Put sustainability at the core of decisions and strategies


One of the biggest obstacles to sustainable development is the absence of practitioners at the heart of business decision making and the shaping of corporate strategies.

This and other opinions were expressed by Chandran Nair, founder and chief executive of the Global Institute For Tomorrow, at the World Knowledge Forum 2006 in Seoul.

Mr Nair was a panellist at a breakout session discussing, “Growth future value: business and sustainable development”. Mr Nair, Lee Byung Wook , president of LG Environmental Strategy Institute, and Gary Dirks, group vice president of BP, engaged in a lively discussion moderated by Sandy Park, a partner of Saturn Communications.

The World Knowledge Forum covers a wide range of regional and global issues to help “design the future of the world”. Participants share ideas and practices. One of its features is intensive interaction and candid dialogue. This year’s forum took place on 17-19 October, with the main theme “Creative economy”. The panel discussion was part of the final day’s events.

The key points that Mr Nair put across were:

We must start by understanding two core principles: that sustainable development is about balancing economic, social and environmental needs in the creation of prosperity, and inter-generational equity. These principles are difficult for companies, given the fixation on growth, short-term results and the way key players are rewarded.

While it is a good thing that more information and issues are coming to the fore, there is at the same time an unfortunate parallel “mega-trend”, and this is the gap between the severity of the issues and the knowledge building within corporate Asia to deal with them.
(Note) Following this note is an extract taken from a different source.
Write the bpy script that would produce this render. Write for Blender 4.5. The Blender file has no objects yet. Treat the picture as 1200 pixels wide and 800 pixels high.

Very complex and important issues are being “dumbed down”.

These “mega-issues” were, in his opinion:

  • Irreversible change in the natural world
  • Climate change
  • The rise of China and India, and the global impacts of this on the planet’s resource base
  • The role of technology, not just as a solution provider but also as source of destructiveness
  • Forms of governance for sustainable development
  • Geo-political sustainable development issues, such as water scarcity and climate change


Much of this widening gap between the severity of the issues and businesses’ knowledge of how to deal with them is due to a dearth of Asian business leaders and politicians coming to grips with the wide range of policy and technical issues.

Often, sustainability issues are confused with those of meeting environmental laws, ethics, and corporate social responsibility. Much of the corporate response to these fundamental issues is being shaped by corporate affairs – in other words, public relations – rather than those people who have the knowledge of the issues and how they should be approached, both within a company’s own operations and its impacts.

Sustainability practitioners are often in powerless corners of business. They are not linked to business decisions and the shaping of over all corporate strategies.

The best approach is that Asia needs to start making sure that companies and the public meet existing laws: these relate to the financial, such as taxes that pay for wider societal needs; social issues and those of labour; and environmental legislation. Laws are in place for a reason, and that is to protect the common good, which is the starting point of sustainability.